First, there's the spring related energy of the system.
[tex]L=T-V=\frac{1}{2}m\dot{y}^2-\frac{1}{2}ky^2[/tex]
However, in this case the velocity doesn't depend only on y (the location of the moving end of the spring), but it also depends on the
movement of the center of the bar, as it's free to rotate around the end of the spring. Rephrasing the previous:
The center of mass of the bar:
[tex]y_b=y+\frac{l}{2}cos\theta[/tex]
where theta is the angle away from the vertical
[tex]\dot{y_b}=\dot{y}-\frac{l}{2}\dot{\theta}sin\theta[/tex]

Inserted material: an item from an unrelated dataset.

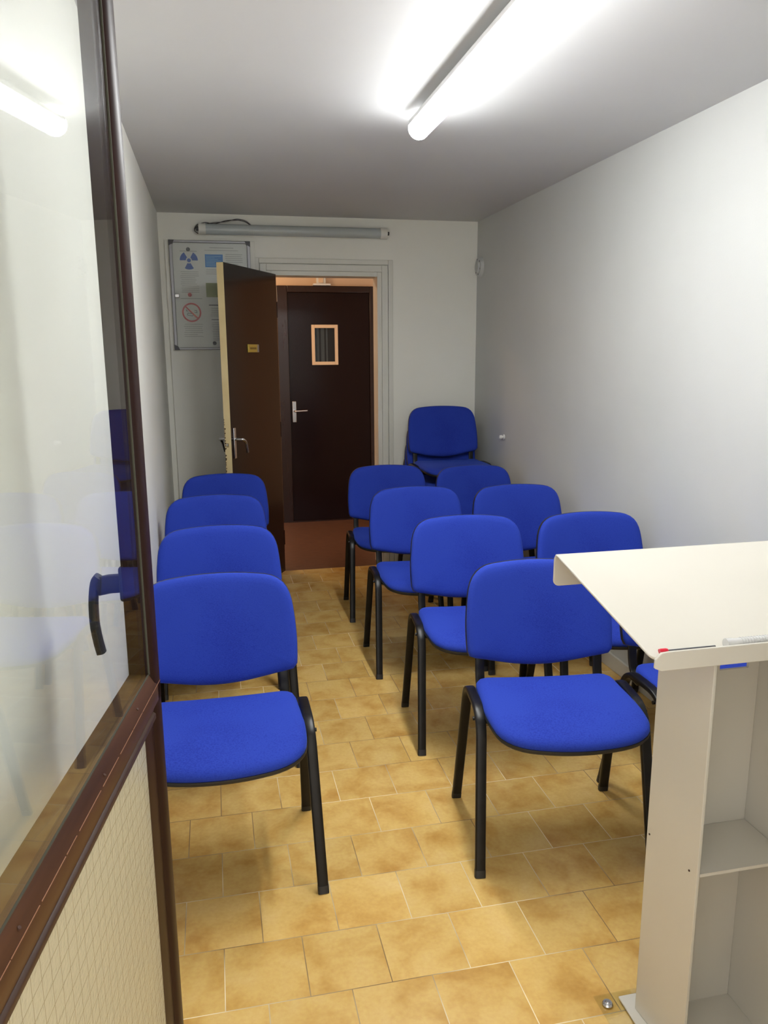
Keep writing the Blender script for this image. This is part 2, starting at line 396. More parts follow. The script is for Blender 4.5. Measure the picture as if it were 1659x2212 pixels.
# brown door across the hall
def make_hall_door():
    t = empty('door_2', (.60, HY, 0)); struct(t)       # local x 0 .. .80
    bm = bmesh.new(); fwid = .055
    box(bm, -.035, fwid, -.045, .0, 0, 2.065); box(bm, .805 - fwid * .6, .805, -.045, .0, 0, 2.065); box(bm, fwid, .805 - fwid * .6, -.045, .0, 2.01, 2.065)
    link('door_frame', bm, M_brown2, t, bevel=.004)
    x0, x1 = fwid + .002, .805 - fwid * .6 - .002
    wx0, wx1, wz0, wz1 = .285, .460, 1.425, 1.712
    bm = bmesh.new(); y0, y1 = -.030, -.001
    box(bm, x0, wx0, y0, y1, .012, 2.008); box(bm, wx1, x1, y0, y1, .012, 2.008); box(bm, wx0, wx1, y0, y1, .012, wz0); box(bm, wx0, wx1, y0, y1, wz1, 2.008)
    link('door_leaf', bm, M_brown, t)
    bm = bmesh.new(); a = .028
    box(bm, wx0 - a, wx0, -.042, -.028, wz0 - a, wz1 + a); box(bm, wx1, wx1 + a, -.042, -.028, wz0 - a, wz1 + a); box(bm, wx0, wx1, -.042, -.028, wz0 - a, wz0); box(bm, wx0, wx1, -.042, -.028, wz1, wz1 + a)
    f = link('window_frame', bm, M_tan, t, bevel=.002); tag(f, 'tan wooden window frame')
    link('pane', bx(wx0, wx1, -.020, -.016, wz0, wz1), M_darkglass, t)
    bm = bmesh.new()  # grey streaks laid on the pane, a curtain's reflection put into colour
    for x, w in ((wx0 + .02, .018), (wx0 + .055, .03), (wx0 + .10, .014)):
        box(bm, x, x + w, -.0208, -.020, wz0, wz1)
    link('reflection_stripe', bm, mat('grey_reflection', (.045, .06, .07), .7), t)
    pl = link('handle_plate', bx(.052 + .02, .052 + .055, -.038, -.030, .90, 1.085), M_chrome, t, bevel=.006)
    bm = bmesh.new(); sweep(bm, fillet([(.09, -.034, 1.0), (.09, -.082, 1.0), (.20, -.082, 1.004)], [.014]), (0, 0, 1), .009, .008, 12); link('lever', bm, M_chrome, pl, 40)
    bm = bmesh.new(); box(bm, .01, .795, -.05, 0, 0, .012); link('threshold', bm, M_brown2, t)
    return t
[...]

[tex]L=T-V=\frac{1}{2}m\dot{y_b}^2-\frac{1}{2}ky^2
=\frac{1}{2}m\left(\dot{y}-\frac{l}{2}\dot{\theta}sin\theta\right)^2-\frac{1}{2}ky^2[/tex]
Secondly, there's the kinetic energy of the bar. The spring is massless so it has no kinetic energy, so the kinetic energy in the previous
equation is the translational energy of the bar. Additionally there's rotational kinetic energy (R) but no potential energy.
[tex]L=R=\frac{1}{2}J\omega^2[/tex]
Here
[tex]J=\frac{1}{3}ml^2[/tex]
[tex]\omega=\dot{\theta}[/tex]
So [tex]L=(T+R)-V=\frac{1}{2}m\left(\dot{y}-\frac{l}{2}\dot{\theta}sin\theta\right)^2
+\frac{1}{2}J\dot{\theta}^2-\frac{1}{2}ky^2[/tex]
I've been told that there's an error, but I haven't been told where it is. Of course my equations look awful, but knowing that doesn't help.